I have something to admit. I hold grudges. I’ve been known to cut someone off with little to no consequence. Grudges are innocent to me. Grudges usually happen when a close friend or relative has done a series of things that I feel are egregious towards me. It’s never one or two instances. It could be several unrelated incidents and the last straw happens. Or it could be interconnected situations and the final one is the missing piece for me to realize the big picture. Then, when the grudge is initiated, I treat that person as if their life is inconsequential to me. I don’t hate them. It’s actually the opposite. I wish them all the best. I think I explained it best to a friend of mine: they are not dead to me; I just forget sometimes they are alive. What I mean by that is I wish them no ill will. I just forget about them until they come up in conversation or if they call. The problem is when they call, tension is in the air. I can’t hide it. I’m dry and short. I can’t move forward until there is a genuine apology. I wear my heart on my sleeve. I can’t hide how I feel. My emotions toward a person radiates from my face and actions. If I don’t like you, I won’t look you in the eyes. This is because I feel the situation might get worse. That person might see the anger in my eyes. The utter disgust that I feel to be in their presence. This is how I handle grudges until there is a resolution.

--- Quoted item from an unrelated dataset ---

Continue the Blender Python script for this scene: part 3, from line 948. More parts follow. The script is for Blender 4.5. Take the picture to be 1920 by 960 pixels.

Animosity is different. Animosity is when there was very negative energy around us. There is a dislike that might never get resolved. When I have animosity for a person, that energy never changes. We could have an issue and 5-10 years later, my energy will be the same. These people are usually neither family or friend. They are usually the people who might have harmed/disrespected family or friend. It’s not like I remember all the names of people I feel this way about (some of them I do) or I think about these people. I just know that if we were to cross paths again and they come to me with a different energy, I will have to correct them. “We left with this energy and it hasn’t changed. Now where do we go from here?” I would say. Bottom line: keep that same energy.


Do you have that same issue? Which one did you deal with more?